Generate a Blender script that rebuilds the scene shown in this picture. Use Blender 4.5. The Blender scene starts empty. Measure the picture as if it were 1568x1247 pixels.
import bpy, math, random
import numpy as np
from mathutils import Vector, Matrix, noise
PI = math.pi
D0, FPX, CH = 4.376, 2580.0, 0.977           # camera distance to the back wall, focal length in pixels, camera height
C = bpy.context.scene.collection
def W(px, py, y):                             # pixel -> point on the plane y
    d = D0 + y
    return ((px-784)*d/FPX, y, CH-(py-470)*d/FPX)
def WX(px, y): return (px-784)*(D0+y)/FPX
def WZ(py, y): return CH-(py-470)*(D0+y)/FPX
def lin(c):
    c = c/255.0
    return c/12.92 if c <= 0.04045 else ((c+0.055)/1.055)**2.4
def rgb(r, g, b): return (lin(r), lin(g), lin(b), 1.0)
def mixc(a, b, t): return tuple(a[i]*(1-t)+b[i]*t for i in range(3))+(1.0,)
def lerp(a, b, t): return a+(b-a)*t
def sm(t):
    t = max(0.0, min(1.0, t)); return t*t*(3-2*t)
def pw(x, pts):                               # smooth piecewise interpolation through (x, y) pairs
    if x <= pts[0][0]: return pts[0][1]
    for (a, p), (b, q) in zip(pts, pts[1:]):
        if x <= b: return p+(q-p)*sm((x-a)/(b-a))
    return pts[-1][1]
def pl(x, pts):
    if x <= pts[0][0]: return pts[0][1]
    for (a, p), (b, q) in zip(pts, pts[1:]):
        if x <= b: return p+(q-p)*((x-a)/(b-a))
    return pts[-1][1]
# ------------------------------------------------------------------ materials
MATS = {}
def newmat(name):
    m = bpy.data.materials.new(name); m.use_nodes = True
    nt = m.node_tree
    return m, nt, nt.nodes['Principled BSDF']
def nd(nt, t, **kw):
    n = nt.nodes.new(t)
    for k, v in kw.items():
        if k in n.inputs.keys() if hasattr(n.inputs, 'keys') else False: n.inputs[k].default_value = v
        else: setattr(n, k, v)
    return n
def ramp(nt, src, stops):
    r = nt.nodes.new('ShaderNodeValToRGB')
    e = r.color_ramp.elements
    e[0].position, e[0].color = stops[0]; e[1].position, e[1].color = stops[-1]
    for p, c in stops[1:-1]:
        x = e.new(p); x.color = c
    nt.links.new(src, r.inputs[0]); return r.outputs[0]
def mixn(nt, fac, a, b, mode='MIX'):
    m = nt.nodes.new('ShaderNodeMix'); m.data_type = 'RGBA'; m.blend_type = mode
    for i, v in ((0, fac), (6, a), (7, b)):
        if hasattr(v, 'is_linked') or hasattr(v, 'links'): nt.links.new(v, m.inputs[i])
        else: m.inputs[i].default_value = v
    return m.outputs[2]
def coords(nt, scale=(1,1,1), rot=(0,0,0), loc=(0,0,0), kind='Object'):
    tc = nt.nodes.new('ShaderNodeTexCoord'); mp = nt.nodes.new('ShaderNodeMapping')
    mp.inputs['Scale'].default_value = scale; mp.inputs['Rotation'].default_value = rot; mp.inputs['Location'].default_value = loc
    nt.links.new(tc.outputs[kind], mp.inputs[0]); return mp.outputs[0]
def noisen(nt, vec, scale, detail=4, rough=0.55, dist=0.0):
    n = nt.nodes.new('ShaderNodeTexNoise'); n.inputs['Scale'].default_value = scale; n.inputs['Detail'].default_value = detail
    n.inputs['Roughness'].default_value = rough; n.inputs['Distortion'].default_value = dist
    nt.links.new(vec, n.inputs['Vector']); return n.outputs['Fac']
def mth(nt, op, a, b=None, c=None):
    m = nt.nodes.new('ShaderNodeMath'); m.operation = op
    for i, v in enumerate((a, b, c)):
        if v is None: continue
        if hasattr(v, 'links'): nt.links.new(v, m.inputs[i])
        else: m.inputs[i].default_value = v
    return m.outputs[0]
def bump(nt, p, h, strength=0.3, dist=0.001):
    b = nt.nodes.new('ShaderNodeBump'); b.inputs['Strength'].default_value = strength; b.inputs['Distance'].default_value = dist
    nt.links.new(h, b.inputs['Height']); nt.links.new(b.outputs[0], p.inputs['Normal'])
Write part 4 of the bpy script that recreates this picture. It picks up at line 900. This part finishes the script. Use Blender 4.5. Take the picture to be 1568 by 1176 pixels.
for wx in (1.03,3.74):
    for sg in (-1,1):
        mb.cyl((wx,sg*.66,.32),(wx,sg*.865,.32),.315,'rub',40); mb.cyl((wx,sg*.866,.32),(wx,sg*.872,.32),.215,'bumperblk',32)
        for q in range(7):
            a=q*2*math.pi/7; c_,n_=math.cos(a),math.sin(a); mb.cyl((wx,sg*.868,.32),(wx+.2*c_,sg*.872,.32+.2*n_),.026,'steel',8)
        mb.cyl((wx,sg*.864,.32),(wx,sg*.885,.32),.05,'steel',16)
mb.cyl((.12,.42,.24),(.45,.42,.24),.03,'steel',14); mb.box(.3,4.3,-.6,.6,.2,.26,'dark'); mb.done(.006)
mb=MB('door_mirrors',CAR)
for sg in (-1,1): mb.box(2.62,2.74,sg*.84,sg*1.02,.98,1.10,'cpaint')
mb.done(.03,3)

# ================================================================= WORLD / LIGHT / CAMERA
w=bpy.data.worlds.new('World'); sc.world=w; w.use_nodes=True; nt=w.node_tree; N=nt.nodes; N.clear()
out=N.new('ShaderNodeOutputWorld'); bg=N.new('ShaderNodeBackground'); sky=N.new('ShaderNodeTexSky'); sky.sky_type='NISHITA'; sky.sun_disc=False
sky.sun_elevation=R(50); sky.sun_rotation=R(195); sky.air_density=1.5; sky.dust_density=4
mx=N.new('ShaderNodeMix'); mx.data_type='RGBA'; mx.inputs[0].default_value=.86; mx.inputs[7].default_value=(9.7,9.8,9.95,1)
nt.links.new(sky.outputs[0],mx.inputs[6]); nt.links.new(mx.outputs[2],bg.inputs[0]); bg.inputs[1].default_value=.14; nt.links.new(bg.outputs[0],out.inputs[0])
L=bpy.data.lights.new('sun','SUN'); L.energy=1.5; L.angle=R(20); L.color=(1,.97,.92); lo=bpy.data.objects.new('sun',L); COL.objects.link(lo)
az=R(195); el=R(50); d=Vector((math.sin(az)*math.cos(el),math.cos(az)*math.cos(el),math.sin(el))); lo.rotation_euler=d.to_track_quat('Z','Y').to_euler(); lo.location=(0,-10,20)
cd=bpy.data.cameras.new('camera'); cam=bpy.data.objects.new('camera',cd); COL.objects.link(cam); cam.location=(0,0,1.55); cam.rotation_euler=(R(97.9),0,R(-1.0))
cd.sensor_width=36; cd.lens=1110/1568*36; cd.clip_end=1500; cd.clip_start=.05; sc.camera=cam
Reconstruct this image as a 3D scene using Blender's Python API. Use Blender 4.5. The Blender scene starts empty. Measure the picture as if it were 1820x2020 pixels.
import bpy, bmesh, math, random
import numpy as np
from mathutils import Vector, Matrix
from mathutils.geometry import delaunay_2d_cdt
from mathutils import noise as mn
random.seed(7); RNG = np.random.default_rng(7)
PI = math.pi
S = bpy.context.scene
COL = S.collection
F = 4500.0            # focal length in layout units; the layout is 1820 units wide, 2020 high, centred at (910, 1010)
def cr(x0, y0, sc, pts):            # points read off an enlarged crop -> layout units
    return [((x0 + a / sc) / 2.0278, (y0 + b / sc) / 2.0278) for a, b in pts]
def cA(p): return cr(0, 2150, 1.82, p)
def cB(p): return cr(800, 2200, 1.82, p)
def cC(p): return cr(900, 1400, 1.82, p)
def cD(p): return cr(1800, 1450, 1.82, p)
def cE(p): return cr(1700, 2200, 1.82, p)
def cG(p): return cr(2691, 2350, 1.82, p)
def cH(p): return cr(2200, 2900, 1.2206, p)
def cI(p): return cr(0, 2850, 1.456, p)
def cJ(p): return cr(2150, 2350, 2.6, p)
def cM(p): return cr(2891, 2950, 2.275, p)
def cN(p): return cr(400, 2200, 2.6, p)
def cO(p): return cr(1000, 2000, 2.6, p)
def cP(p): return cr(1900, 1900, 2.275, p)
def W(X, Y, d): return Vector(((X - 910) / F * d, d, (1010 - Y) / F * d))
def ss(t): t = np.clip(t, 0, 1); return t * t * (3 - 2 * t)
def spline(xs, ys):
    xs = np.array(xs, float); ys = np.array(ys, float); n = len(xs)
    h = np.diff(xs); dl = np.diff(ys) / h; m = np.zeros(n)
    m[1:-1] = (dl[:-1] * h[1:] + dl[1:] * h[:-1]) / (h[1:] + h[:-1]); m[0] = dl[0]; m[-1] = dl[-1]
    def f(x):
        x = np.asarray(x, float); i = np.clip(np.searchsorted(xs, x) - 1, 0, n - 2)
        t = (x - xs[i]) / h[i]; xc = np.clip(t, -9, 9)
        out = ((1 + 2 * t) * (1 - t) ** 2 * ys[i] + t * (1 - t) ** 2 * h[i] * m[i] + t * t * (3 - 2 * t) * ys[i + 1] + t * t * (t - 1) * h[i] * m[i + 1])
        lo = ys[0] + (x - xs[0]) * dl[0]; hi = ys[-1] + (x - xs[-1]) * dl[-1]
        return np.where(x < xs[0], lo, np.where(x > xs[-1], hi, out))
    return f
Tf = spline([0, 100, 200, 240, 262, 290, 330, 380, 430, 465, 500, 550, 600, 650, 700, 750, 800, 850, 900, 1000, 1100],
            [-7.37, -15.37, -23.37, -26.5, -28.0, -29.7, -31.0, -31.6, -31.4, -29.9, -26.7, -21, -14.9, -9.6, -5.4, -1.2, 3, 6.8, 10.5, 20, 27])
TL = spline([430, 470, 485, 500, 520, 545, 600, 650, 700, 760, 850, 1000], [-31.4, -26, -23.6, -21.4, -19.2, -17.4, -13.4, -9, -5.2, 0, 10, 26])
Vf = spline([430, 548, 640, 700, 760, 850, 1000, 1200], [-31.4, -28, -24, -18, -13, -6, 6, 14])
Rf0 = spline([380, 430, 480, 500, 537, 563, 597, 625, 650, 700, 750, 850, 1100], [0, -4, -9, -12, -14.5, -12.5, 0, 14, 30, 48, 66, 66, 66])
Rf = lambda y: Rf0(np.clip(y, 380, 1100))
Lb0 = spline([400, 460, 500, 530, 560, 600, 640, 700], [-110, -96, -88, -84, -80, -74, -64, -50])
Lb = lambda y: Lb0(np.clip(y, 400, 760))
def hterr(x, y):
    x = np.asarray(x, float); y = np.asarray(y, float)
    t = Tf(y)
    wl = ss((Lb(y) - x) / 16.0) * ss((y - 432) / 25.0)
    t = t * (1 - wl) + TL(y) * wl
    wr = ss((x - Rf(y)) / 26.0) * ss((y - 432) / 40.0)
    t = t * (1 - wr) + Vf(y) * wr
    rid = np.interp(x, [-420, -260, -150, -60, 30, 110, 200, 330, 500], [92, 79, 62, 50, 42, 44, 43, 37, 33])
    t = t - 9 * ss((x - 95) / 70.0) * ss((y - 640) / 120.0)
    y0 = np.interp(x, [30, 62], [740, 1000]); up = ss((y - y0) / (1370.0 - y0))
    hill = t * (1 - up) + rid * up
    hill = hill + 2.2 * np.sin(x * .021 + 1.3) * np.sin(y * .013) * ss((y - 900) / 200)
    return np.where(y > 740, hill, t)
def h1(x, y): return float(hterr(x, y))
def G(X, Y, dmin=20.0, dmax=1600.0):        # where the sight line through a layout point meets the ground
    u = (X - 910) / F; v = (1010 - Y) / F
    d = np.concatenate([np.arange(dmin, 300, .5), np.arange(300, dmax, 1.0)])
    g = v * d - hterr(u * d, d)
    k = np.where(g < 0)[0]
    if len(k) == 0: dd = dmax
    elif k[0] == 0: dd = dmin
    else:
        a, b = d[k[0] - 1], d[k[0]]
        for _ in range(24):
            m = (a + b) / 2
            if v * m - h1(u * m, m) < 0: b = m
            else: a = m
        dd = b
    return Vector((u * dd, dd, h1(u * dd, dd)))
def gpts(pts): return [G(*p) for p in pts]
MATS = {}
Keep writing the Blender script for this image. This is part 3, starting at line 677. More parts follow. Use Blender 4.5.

┄┄┄┄┄┄

THE TASK: Print exactly the lines from the one containing "Write part 4" to the one containing "mb.done(.03,3)", both included, and nothing else.

THE RESULT:
Write part 4 of the bpy script that recreates this picture. It picks up at line 900. This part finishes the script. Use Blender 4.5. Take the picture to be 1568 by 1176 pixels.
for wx in (1.03,3.74):
    for sg in (-1,1):
        mb.cyl((wx,sg*.66,.32),(wx,sg*.865,.32),.315,'rub',40); mb.cyl((wx,sg*.866,.32),(wx,sg*.872,.32),.215,'bumperblk',32)
        for q in range(7):
            a=q*2*math.pi/7; c_,n_=math.cos(a),math.sin(a); mb.cyl((wx,sg*.868,.32),(wx+.2*c_,sg*.872,.32+.2*n_),.026,'steel',8)
        mb.cyl((wx,sg*.864,.32),(wx,sg*.885,.32),.05,'steel',16)
mb.cyl((.12,.42,.24),(.45,.42,.24),.03,'steel',14); mb.box(.3,4.3,-.6,.6,.2,.26,'dark'); mb.done(.006)
mb=MB('door_mirrors',CAR)
for sg in (-1,1): mb.box(2.62,2.74,sg*.84,sg*1.02,.98,1.10,'cpaint')
mb.done(.03,3)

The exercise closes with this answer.